Eis uma consequência inevitável da avalanche eleitoral: a dissociação da realidade brasileira do contexto global. Enquanto nos debatemos entre Jair Bolsonaro (PSL) e Fernando Haddad (PT), o mundo segue seu curso. E, infelizmente, o cenário não é dos mais promissores para a economia brasileira no curto ou no médio prazos.
Enquanto a bolsa brasileira estava fechadas por conta do feriado na sexta-feira, as bolsas internacionais encerraram uma semana de queda sob impacto de uma confluência de números negativos. Na terça-feira, o Fundo Monetário Internacional reduziu a previsão de crescimento da economia global de 3,9% para 3,7%.

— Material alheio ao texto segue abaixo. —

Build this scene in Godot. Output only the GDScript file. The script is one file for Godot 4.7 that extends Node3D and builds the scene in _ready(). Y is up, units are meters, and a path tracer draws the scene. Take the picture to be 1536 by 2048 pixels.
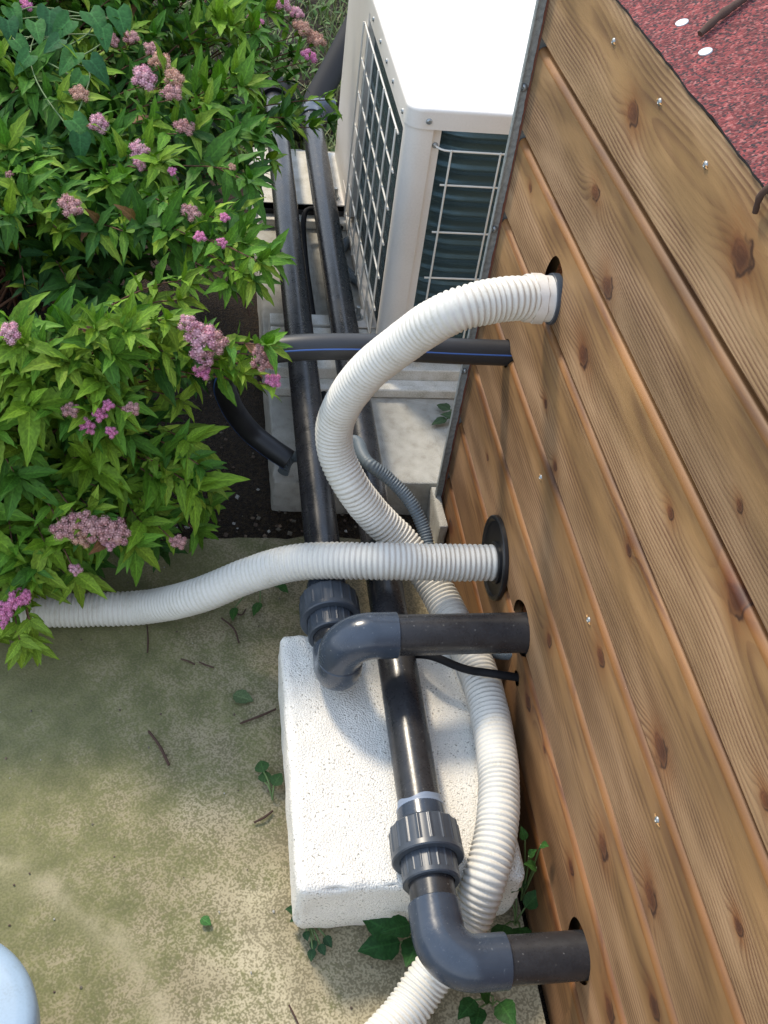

Entre os motivos estão a guerra comercial entre Estados Unidos e China, um arrefecimento na economia europeia e o aumento de juros nos Estados Unidos, que leva a cortes de investimentos em países emergentes, como Brasil. Ao encerrar o encontro anual do fundo, ontem na Indonésia, sua diretora-geral, Christine Lagarde, lamentou “o questionamento do multilateralismo”, fonte de “um nível de incerteza nunca visto”.
Segundo um número crescente de analistas, o ciclo de crescimento global pode estar no fim justamente quando o Brasil tenta sair da maior recessão de sua história. Na semana passada, o Dow Jones, o principal índice de ações americano, fechou em queda de 4,5%. A expectativa é que a temporada de balanços, que começa hoje, traga algum alento de curto prazo para um cenário sombrio.
A grande pergunta para investidores de olho no Brasil é o quanto o país consegue se blindar do cenário externo. Os bons números de Bolsonaro fizeram com que a bolsa brasileira ficasse estável na semana passada, apesar da turbulência internacional. O problema é que o capitão reformado do exército vem dando reiterados indícios de ser menos comprometido com o liberalismo econômico e com as reformas do que o mercado convenientemente supôs nas últimas semanas.
“A reforma da Previdência está sob risco, as privatizações ficaram no passado e por onde se olha nas propostas tudo passa por forte aumento de gastos, como no Bolsa Família”, diz Sérgio Vale, economista-chefe da consultoria MB Associados e colunista de EXAME.
Em artigo recente a EXAME, Harold James, professor de Princeton, alertou para a demora em medidas populistas causarem danos na economia real. A única certeza, para James, é que um dia o chão acaba, seja para Donald Trump nos Estados Unidos ou para Recep Erdogan, na Turquia. A vantagem de chegar atrasado à corrida populista global dá ao Brasil a vantagem de analisar os erros externos.
“Um eventual governo Bolsonaro corre o risco de fazer menos do que Michel Temer vinha fazendo”, diz Vale.